Furthermore, in the course of my 13 years living here in Moscow, I have 
been issued not one but three Idaho state driver's licenses.  If I'm 
not supposed to drive fast, then why have I gotten the go ahead from my 
car salesman, my bank, my insurance company, and the DMV?  Under the 
circumstances, I believe that my assumption of speed-by-right is 
entirely reasonable.

So, 70 past the graveyard it is.  What's that you say?  What will I do 
if I get a ticket?  Sure as a cat's got an ass, I won't pay it.  
Instead, I'll take my ticket to the City, and I'll ask them to rezone 
the cemetery stretch of Highway 8.  This is not my problem; it's their 
problem.  The City must accommodate my need for speed!  That 45 mph is 
not about enforcement, folks; it's about persecuting people with shiny 
new cars.  It's about a bunch of bicycle-riding, Latah Trail-walking 
hippies being jealous of my midnight blue Ford Freestyle with its V6 
engine and its extra-smooth CVT transmission.  It's about god-hating 
secular humanists interfering with my lead-footed worship of Steve 
McQueen.  I mean, when is enough, enough?  I never thought I'd find 
myself on the side of Richard Petty, but what next?  Will we be burning 
Mustang Fastbacks in the middle of Friendship Square?

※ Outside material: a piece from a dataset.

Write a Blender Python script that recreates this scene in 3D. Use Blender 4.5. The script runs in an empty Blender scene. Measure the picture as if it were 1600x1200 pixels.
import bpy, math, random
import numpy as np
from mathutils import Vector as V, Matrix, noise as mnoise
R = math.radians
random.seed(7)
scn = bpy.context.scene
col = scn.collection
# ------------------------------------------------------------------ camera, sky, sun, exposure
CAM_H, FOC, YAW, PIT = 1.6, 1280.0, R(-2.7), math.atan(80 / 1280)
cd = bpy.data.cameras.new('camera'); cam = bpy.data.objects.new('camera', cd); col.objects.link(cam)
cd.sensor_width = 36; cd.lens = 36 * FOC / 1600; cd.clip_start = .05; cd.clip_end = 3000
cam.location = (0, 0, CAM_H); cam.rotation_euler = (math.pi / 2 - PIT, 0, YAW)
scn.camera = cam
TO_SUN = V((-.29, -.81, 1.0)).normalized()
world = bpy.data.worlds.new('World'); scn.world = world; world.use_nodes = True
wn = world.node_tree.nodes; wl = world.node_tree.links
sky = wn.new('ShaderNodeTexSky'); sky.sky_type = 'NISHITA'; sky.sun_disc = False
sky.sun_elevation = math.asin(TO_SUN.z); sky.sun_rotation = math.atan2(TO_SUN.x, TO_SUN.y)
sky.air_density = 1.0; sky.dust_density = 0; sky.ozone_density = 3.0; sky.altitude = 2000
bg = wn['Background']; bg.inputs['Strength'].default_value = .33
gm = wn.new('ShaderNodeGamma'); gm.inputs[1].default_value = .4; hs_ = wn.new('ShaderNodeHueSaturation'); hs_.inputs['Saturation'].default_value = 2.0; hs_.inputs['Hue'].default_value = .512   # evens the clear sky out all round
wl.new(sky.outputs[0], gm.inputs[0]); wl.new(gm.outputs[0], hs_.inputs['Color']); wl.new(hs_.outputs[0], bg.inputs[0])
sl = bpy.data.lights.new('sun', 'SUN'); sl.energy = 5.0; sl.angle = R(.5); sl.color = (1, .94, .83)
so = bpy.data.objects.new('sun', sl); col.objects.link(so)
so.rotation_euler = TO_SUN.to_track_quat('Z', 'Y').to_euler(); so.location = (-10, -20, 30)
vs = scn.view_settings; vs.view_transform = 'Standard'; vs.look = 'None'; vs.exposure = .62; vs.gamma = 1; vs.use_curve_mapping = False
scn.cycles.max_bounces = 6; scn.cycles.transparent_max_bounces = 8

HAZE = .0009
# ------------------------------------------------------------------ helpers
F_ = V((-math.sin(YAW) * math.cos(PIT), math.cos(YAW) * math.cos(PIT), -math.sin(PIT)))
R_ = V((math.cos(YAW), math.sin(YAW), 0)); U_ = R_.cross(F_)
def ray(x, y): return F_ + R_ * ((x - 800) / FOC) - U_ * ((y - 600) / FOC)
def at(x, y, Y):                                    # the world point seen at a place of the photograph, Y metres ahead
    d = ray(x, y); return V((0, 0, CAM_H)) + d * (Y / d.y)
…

I paid a lot of money for my speedy car.  Instead of buying a Ford 
Freestyle, I could have bought 540 pairs of Birkenstock sandals, but 
no: I chose to drive.  I chose to burn gasoline.  I chose to exercise 
my Steve-McQueen-is-god-given right to waste fossil fuel, and I am 
telling you loudly and clearly that I resent any attempt on the part of 
the state or the county or the citizens of Moscow to abridge that 
right.

Look -- I purchased a vehicle that seats seven people and has room for 
two wind-loving dogs in the way back.  It's a lovely car.  It's 
comfortable, and -- here's the kicker -- my speedy car is clearly good 
for Moscow's economy.  (How do I know this?  My evidence is entirely 
anecdotal, but I expect the City to take it at face value.  Forget 
about an economic impact study or anything scientific like that.  I'm 
throwing a pity party here, and you're all invited.)  Right.  Here's my 
economic argument: I buy my gas at the Tesoro station on the 
Moscow-Troy Highway.  Now, because I drive so fast and thus waste fuel, 
I spend a lot more money at Tesoro than those 
environmentally-conscious, secular slow-pokes in their hybrids.  Also, 
when I go in to pay for my gas, I occasionally buy a Rockstar Energy 
Drink and a pack of Ding-Dongs.  Speed makes you hungry; everybody 
knows that.  So, I pay sales tax on my gas, I pay sales tax on my junk 
food, and I'm putting money in the pockets of the Tesoro station owners 
who, in turn, paying property tax to the City of Moscow.  It's a 
win-win-win situation!

Of course, I don't expect the Moscow City Council will tear up my 
speeding ticket right away.  I know that the secular liberals of the 
People's Republic of Moscow are going to fight me tooth and nail on 
this.  They're going to object to my speeding because they secretly 
hate Steve McQueen.  They'll point out that he once gave Ali McGraw a 
black-eye and that he was a violent, sexist, male chauvinist pig.  
They're also going to claim that I'm a road hazard; that I'm an 
accident waiting to happen; that I don't care about deer or skunks or 
dogs or cats.  They're going to argue that the Latah Trail's many 
walkers and bicyclists cross the road at the eastern edge of the 
cemetery, right at the corner of Highway 8 and Mountain View.  They're 
going to say that, sooner or later, I'm bound to mow one down.  And 
then the City Council, faced with the hideous threat of actually having 
to make a decision about enforcement, will hem and haw and make 
poo-pooing noises about incivility, the tragedy of divisiveness, and 
the sad state of our once happy community.  Someone will probably make 
a motion that we allocate $7500 to the "Let's Sing Kumbaya Project," 
which will thankfully be tabled, and then someone else will talk 
irrelevantly about squirrels or palm reading or leash laws or the many 
charms of Heidelberg, Germany, and then, ultimately, the City Council 
will punt.  They'll kick this issue downstairs to the Transportation 
Committee, or to Planning and Zoning, or to some other group of unpaid, 
volunteer, civic-minded saps faster than you can say, "I don't want to 
do my job."

I pity that punt committee, whatever it is, because I'm not going to 
give up on this.  I'm not going to slow down.  I am the reincarnation 
of Bullitt!

Joan Opyr/Auntie Establishment
www.auntie-establishment.com

PS: Coming soon to a vanity press near you -- The Heterosexual Agenda 
And Its Odious Effects on Lesbian Speed Demon Steve McQueen Fans.